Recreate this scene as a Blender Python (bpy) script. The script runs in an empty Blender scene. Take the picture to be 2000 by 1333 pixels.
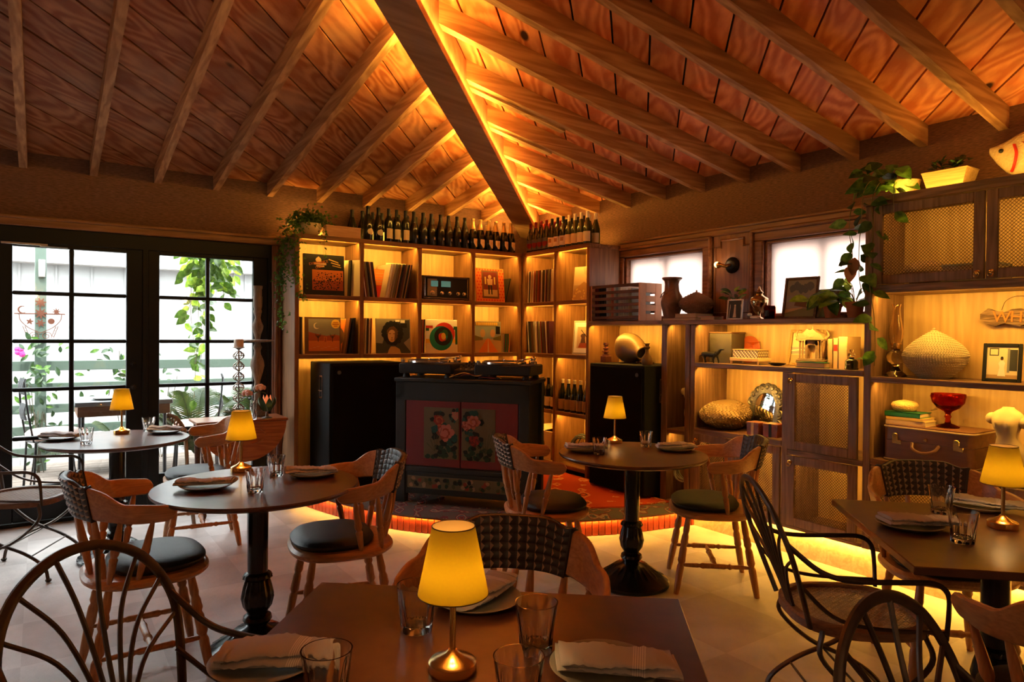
import bpy, bmesh, math, random
from mathutils import Matrix, Vector, Euler
random.seed(7)
S = bpy.context.scene
COL = S.collection
PI = math.pi
# ---------------------------------------------------------------- camera
H = 1.42
YAW, PIT, ROL, FPX = math.radians(55.545), math.radians(-.575), math.radians(.50), 1342.0
fw = Vector((math.cos(YAW)*math.cos(PIT), math.sin(YAW)*math.cos(PIT), math.sin(PIT)))
r0 = Vector((math.sin(YAW), -math.cos(YAW), 0)); u0 = r0.cross(fw)
cr = math.cos(ROL)*r0 + math.sin(ROL)*u0; cu = -math.sin(ROL)*r0 + math.cos(ROL)*u0
cd = bpy.data.cameras.new('camera'); cam = bpy.data.objects.new('camera', cd); COL.objects.link(cam)
cd.sensor_width = 36; cd.lens = FPX/2000*36; cd.clip_start = .05
cam.matrix_world = Matrix(((cr.x, cu.x, -fw.x, 0), (cr.y, cu.y, -fw.y, 0), (cr.z, cu.z, -fw.z, H), (0, 0, 0, 1)))
S.camera = cam
# ---------------------------------------------------------------- world, sun, exposure
S.view_settings.view_transform = 'Standard'; S.view_settings.look = 'None'
S.view_settings.exposure = 1.25; S.view_settings.gamma = 1.0; S.view_settings.use_curve_mapping = False
cy = S.cycles; cy.max_bounces = 7; cy.diffuse_bounces = 3; cy.glossy_bounces = 3; cy.transmission_bounces = 7; cy.transparent_max_bounces = 8; cy.caustics_reflective = False; cy.caustics_refractive = False; cy.use_adaptive_sampling = True; cy.adaptive_threshold = .12; cy.adaptive_min_samples = 20
W = bpy.data.worlds.new('world'); S.world = W; W.use_nodes = True
wb = W.node_tree.nodes['Background']; wb.inputs[0].default_value = (.93, .97, 1, 1); wb.inputs[1].default_value = 5.4
sd = bpy.data.lights.new('sun', 'SUN'); sd.energy = 2.5; sd.angle = .02; sd.color = (1, .96, .9)
so = bpy.data.objects.new('sun', sd); COL.objects.link(so); so.rotation_euler = Vector((.15, .62, -.78)).to_track_quat('-Z', 'Y').to_euler()
LED = (1.0, .54, .075)
WARM = (1.0, .60, .22)
LEDK = 2.3
def area(name, loc, d, sx, sy, watts, col=LED, spread=PI):
    L = bpy.data.lights.new(name, 'AREA'); L.shape = 'RECTANGLE'; L.size = sx; L.size_y = sy; L.energy = watts*LEDK; L.color = col; L.spread = spread
    o = bpy.data.objects.new(name, L); COL.objects.link(o); o.location = loc
    return o
def strip(name, a, b, d, watts, w=.012, col=LED):
    """a thin LED strip from a to b shining along d"""
    a, b, d = Vector(a), Vector(b), Vector(d).normalized(); x = (b-a).normalized(); z = -(d - x*d.dot(x)).normalized(); y = z.cross(x)
    o = area(name, (a+b)/2, d, (b-a).length, w, watts, col)
    o.matrix_world = Matrix(((x.x, y.x, z.x, (a.x+b.x)/2), (x.y, y.y, z.y, (a.y+b.y)/2), (x.z, y.z, z.z, (a.z+b.z)/2), (0, 0, 0, 1)))
    return o
def point(name, loc, watts, r=.02, col=WARM):
    L = bpy.data.lights.new(name, 'POINT'); L.energy = watts; L.shadow_soft_size = r; L.color = col
    o = bpy.data.objects.new(name, L); COL.objects.link(o); o.location = loc; return o
# ---------------------------------------------------------------- materials
MT = {}
def nm(name):
    m = bpy.data.materials.new(name); m.use_nodes = True; MT[name] = m
    nt = m.node_tree; return m, nt, nt.nodes, nt.links, nt.nodes['Principled BSDF']
def c4(c): return (c[0], c[1], c[2], 1)
def mat(name, col, rough=.5, metal=0., spec=.5, var=0., vs=6., bump=0., bs=60., coat=0., emit=None, es=0., alpha=1, sub=0, trans=0, ior=1.45, rnd=0.):
    m, nt, N, L, B = nm(name)
    B.inputs['Base Color'].default_value = c4(col); B.inputs['Roughness'].default_value = rough; B.inputs['Metallic'].default_value = metal
    B.inputs['Specular IOR Level'].default_value = spec; B.inputs['Coat Weight'].default_value = coat; B.inputs['IOR'].default_value = ior
    B.inputs['Transmission Weight'].default_value = trans
    if emit: B.inputs['Emission Color'].default_value = c4(emit); B.inputs['Emission Strength'].default_value = es
    tc = None
    if var or bump: tc = N.new('ShaderNodeTexCoord')
    src = None
    if var:
        n = N.new('ShaderNodeTexNoise'); n.inputs['Scale'].default_value = vs; n.inputs['Detail'].default_value = 6; L.new(tc.outputs['Object'], n.inputs['Vector'])
        r = N.new('ShaderNodeValToRGB'); L.new(n.outputs['Fac'], r.inputs[0])
        r.color_ramp.elements[0].position = .3; r.color_ramp.elements[1].position = .7
        r.color_ramp.elements[0].color = c4([x*(1-var) for x in col]); r.color_ramp.elements[1].color = c4([min(1, x*(1+var)) for x in col])
        L.new(r.outputs[0], B.inputs['Base Color']); src = r.outputs[0]
    if rnd:
        oi = N.new('ShaderNodeObjectInfo'); hs = N.new('ShaderNodeHueSaturation'); mr = N.new('ShaderNodeMapRange')
        mr.inputs[3].default_value = 1-rnd; mr.inputs[4].default_value = 1+rnd; L.new(oi.outputs['Random'], mr.inputs[0]); L.new(mr.outputs[0], hs.inputs['Value'])
        if src: L.new(src, hs.inputs['Color'])
        else: hs.inputs['Color'].default_value = c4(col)
        L.new(hs.outputs[0], B.inputs['Base Color'])
    if bump:
        n2 = N.new('ShaderNodeTexNoise'); n2.inputs['Scale'].default_value = bs; n2.inputs['Detail'].default_value = 4; L.new(tc.outputs['Object'], n2.inputs['Vector'])
        b = N.new('ShaderNodeBump'); b.inputs['Strength'].default_value = bump; b.inputs['Distance'].default_value = .01; L.new(n2.outputs['Fac'], b.inputs['Height']); L.new(b.outputs[0], B.inputs['Normal'])
    return m
def wood(name, ca, cb, axis='X', rough=.5, k=1., ring=.5, rnd=.12, knots=False, spec=.4, bump=.12, worn=None, sc=None, mult=46, det=3):
    """grain runs along the object's own axis"""
    m, nt, N, L, B = nm(name)
    tc = N.new('ShaderNodeTexCoord'); mp = N.new('ShaderNodeMapping'); oi = N.new('ShaderNodeObjectInfo')
    al, ac = sc if sc else (.55*k, 7*k)
    sc = {'X': (al, ac, ac), 'Y': (ac, al, ac), 'Z': (ac, ac, al)}[axis]
    mp.inputs['Scale'].default_value = sc
    cx = N.new('ShaderNodeVectorMath'); cx.operation = 'SCALE'; cx.inputs[0].default_value = (13.7, 7.1, 23.3); L.new(oi.outputs['Random'], cx.inputs['Scale']); L.new(cx.outputs[0], mp.inputs['Location'])
    L.new(tc.outputs['Object'], mp.inputs['Vector'])
    n1 = N.new('ShaderNodeTexNoise'); n1.inputs['Scale'].default_value = 1.1; n1.inputs['Detail'].default_value = det; n1.inputs['Distortion'].default_value = .4; L.new(mp.outputs[0], n1.inputs['Vector'])
    # cathedral rings: sine of the stretched noise
    ml = N.new('ShaderNodeMath'); ml.operation = 'MULTIPLY'; ml.inputs[1].default_value = mult; L.new(n1.outputs['Fac'], ml.inputs[0])
    sn = N.new('ShaderNodeMath'); sn.operation = 'SINE'; L.new(ml.outputs[0], sn.inputs[0])
    n2 = N.new('ShaderNodeTexNoise'); n2.inputs['Scale'].default_value = 9; n2.inputs['Detail'].default_value = 5; L.new(mp.outputs[0], n2.inputs['Vector'])
    mx = N.new('ShaderNodeMath'); mx.operation = 'MULTIPLY_ADD'; mx.inputs[1].default_value = .5*ring; L.new(sn.outputs[0], mx.inputs[0]); L.new(n2.outputs['Fac'], mx.inputs[2])
    r = N.new('ShaderNodeValToRGB'); r.color_ramp.elements[0].position = .25; r.color_ramp.elements[1].position = .85
    r.color_ramp.elements[0].color = c4(ca); r.color_ramp.elements[1].color = c4(cb); L.new(mx.outputs[0], r.inputs[0])
    out = r.outputs[0]
    if worn:
        n3 = N.new('ShaderNodeTexNoise'); n3.inputs['Scale'].default_value = 2.2; n3.inputs['Detail'].default_value = 5
        ad = N.new('ShaderNodeVectorMath'); L.new(tc.outputs['Object'], ad.inputs[0]); L.new(cx.outputs[0], ad.inputs[1]); L.new(ad.outputs[0], n3.inputs['Vector'])
        r3 = N.new('ShaderNodeValToRGB'); r3.color_ramp.elements[0].position = .5; r3.color_ramp.elements[1].position = .72; L.new(n3.outputs['Fac'], r3.inputs[0])
        f = N.new('ShaderNodeMath'); f.operation = 'MULTIPLY'; f.inputs[1].default_value = .5; L.new(r3.outputs[0], f.inputs[0])
        mw = N.new('ShaderNodeMix'); mw.data_type = 'RGBA'; L.new(f.outputs[0], mw.inputs[0]); L.new(out, mw.inputs[6]); mw.inputs[7].default_value = c4(worn); out = mw.outputs[2]
    if knots:
        v = N.new('ShaderNodeTexVoronoi'); v.inputs['Scale'].default_value = 1.0; mp2 = N.new('ShaderNodeMapping'); mp2.inputs['Scale'].default_value = (1.1, 2.6, 1); L.new(cx.outputs[0], mp2.inputs['Location']); L.new(tc.outputs['Object'], mp2.inputs['Vector']); L.new(mp2.outputs[0], v.inputs['Vector'])
        rk = N.new('ShaderNodeValToRGB'); rk.color_ramp.elements[0].position = .045; rk.color_ramp.elements[1].position = .075; rk.color_ramp.elements[0].color = (.05, .03, .02, 1); rk.color_ramp.elements[1].color = (1, 1, 1, 1); L.new(v.outputs['Distance'], rk.inputs[0])
        mk = N.new('ShaderNodeMix'); mk.data_type = 'RGBA'; mk.blend_type = 'MULTIPLY'; mk.inputs[0].default_value = 1; L.new(out, mk.inputs[6]); L.new(rk.outputs[0], mk.inputs[7]); out = mk.outputs[2]
    if rnd:
        hs = N.new('ShaderNodeHueSaturation'); mr = N.new('ShaderNodeMapRange'); mr.inputs[3].default_value = 1-rnd; mr.inputs[4].default_value = 1+rnd
        L.new(oi.outputs['Random'], mr.inputs[0]); L.new(mr.outputs[0], hs.inputs['Value']); L.new(out, hs.inputs['Color']); out = hs.outputs[0]
    L.new(out, B.inputs['Base Color']); B.inputs['Roughness'].default_value = rough; B.inputs['Specular IOR Level'].default_value = spec
    if bump:
        b = N.new('ShaderNodeBump'); b.inputs['Strength'].default_value = bump; b.inputs['Distance'].default_value = .004; L.new(mx.outputs[0], b.inputs['Height']); L.new(b.outputs[0], B.inputs['Normal'])
    return m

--

For each line of the listing that holds the word "runs", show that line.

=== ANSWER TO THIS EXERCISE ===
Recreate this scene as a Blender Python (bpy) script. The script runs in an empty Blender scene. Take the picture to be 2000 by 1333 pixels.
    """grain runs along the object's own axis"""